The German-born doyenne of dirty talk — known for her good nature, thick accent and diminutive (4’7”) size — is a staunch supporter of Israel, having immigrated to the British Mandate of Palestine after the Holocaust and having served as a sniper in the nascent Israel Defense Forces.

“I have four grandchildren,” Westheimer told the crowd of nearly 700 English-speaking Israeli immigrants at Hangar 11 at the Tel Aviv Port, where the talk was held. “Hitler lost and I won.”

The performance was once again sponsored by Tel Aviv International Salon, a grassroots organization that arranges English-speaking events in Tel Aviv with prominent politicians and intellectuals, and at times it felt a bit like de ja vu.

“I’m old-fashioned and a square,” Westheimer said at the beginning of the talk, echoing the exact words she opened with last year, before rehashing the same favorite midrash about an over-eager yeshiva boy caught hiding under his rabbi’s bed in a bid to learn about that crucial bit of Torah, the lovemaking process between a man and his wife.

But Westheimer, who still lives in the cramped three-bedroom apartment in Manhattan’s Washington Heights neighborhood that she has called home for more than half a century, is a strong adherent of the “if it ain’t broke, don’t fix it” mentality. So while much of her content was a mirror of last year’s, so was her sass and charm – and hearing a woman as old as your grandmother talk openly about fellatio never gets old.

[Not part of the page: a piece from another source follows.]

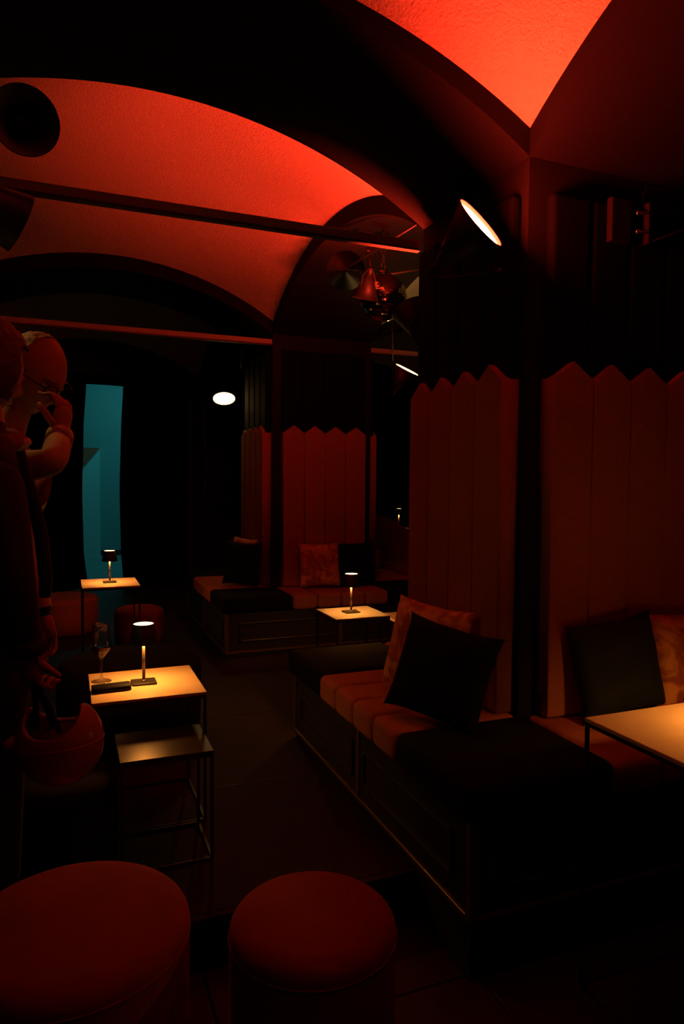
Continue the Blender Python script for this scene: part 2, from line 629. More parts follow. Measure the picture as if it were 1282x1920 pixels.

Like last year, Westheimer took questions from the audience. There was a bit of new content this year, due to the ongoing security situation. Asked what the best sexual position is when making love in a bomb shelter, Westheimer couldn’t help but suppres a giggle.

“I doubt that you can have an erection while worrying about the siren,” she said, her glasses glinting under the lights. “But if you are one of those men or those women who can switch off their worries and think about sex, then have a good time.”

Of course, she countered, that’s only if you have a private bomb shelter. Getting jiggy with it in front of your neighbors is not something the good doctor condones.

Jay Schultz, founder of Tel Aviv International Salon, said he was delighted by the turnout, especially because many of the audience members were jittery that a siren might go off during the event but nevertheless came anyway.

“We had some serious questions, but we also got beyond the fun side of it and got to help some people,” Schultz said. “We can’t wait to host her again.